犬丸治の精神の退廃

http://theater-angel2.blog.so-net.ne.jp/2011-06-21
間違いは間違いとして私は逐一訂正しているが、匿名で他人を批判するというのは卑しいことであり、どうせどこぞの素人だろうと思っていたから、犬丸治というれっきとした歌舞伎学会会員で著書もあるやつだと知って軽く驚いた。重く驚かないのは、そんなやつがこの世にいくらもいることを知っているからである。
 六代目を十五代目と間違えるのは間違いだが、「間違いだらけ」と言いつつほかに(特に私が訂正済みのもののほか)何が間違いか指摘もせず、しかも匿名でそういうことをするというのは、精神の退廃である。
 「朝日や文春がお墨つきを与える」という言い方にも、この男(男だろうな)の商業主義的権威主義がありありと見てとれる。岩波から出ようがみすずから出ようが、ダメなものはダメであり、自費出版だろうが弱小出版社から出ようが、いいものはいいのである。ならこの犬丸なる者、『忠臣蔵とは何か』とか『水底の歌』の著者が文化勲章を貰ったことを痛嘆しなければならんところである。

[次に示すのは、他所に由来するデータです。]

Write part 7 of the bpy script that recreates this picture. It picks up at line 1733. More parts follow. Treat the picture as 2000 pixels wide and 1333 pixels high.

 こういう連中は二言目には「愛がない」などと言うのだが、「愛」というのは、分け隔てしない博愛のことである。まあそれは措くとして、こういうやつらが言う「愛」というのは、歌舞伎にせよ落語にせよ、幕内とかと結びついて、ダメな藝でもようござんしたと褒めること、のことを言うのである。下手な役者を下手だと言うと愛がない、つまらん狂言をつまらんと言うと愛がない、つまり「不正直の勧め」であって、人形浄瑠璃を「痴呆の藝術」と呼んだ谷崎先生風に言うならば、白痴だけれど因果とかわいいわが子であるから、白痴だの痴呆だのと言わずにいいいいと言って褒めて育てなさい、そうでないことを言うやつは愛がない、素人だ、幕内を知らない、ということになる。伝統藝能評論界とか、国文学界あたりにも蔓延する、素人は黙ってろ式の閉鎖性、業界内約束ごと性にがんじがらめになっているのである。
 犬丸は帝国ホテル社長だった犬丸徹三の孫だそうだ。徹三には一郎と二郎の息子がいたが、どっちの子かは知らない。そして、家系で人を判断するなと言う。だが、十歳から歌舞伎を見ていたなどと威張るのは、そりゃ東京育ちで金持ちの家に生まれたからだろう。それは判断しますよ。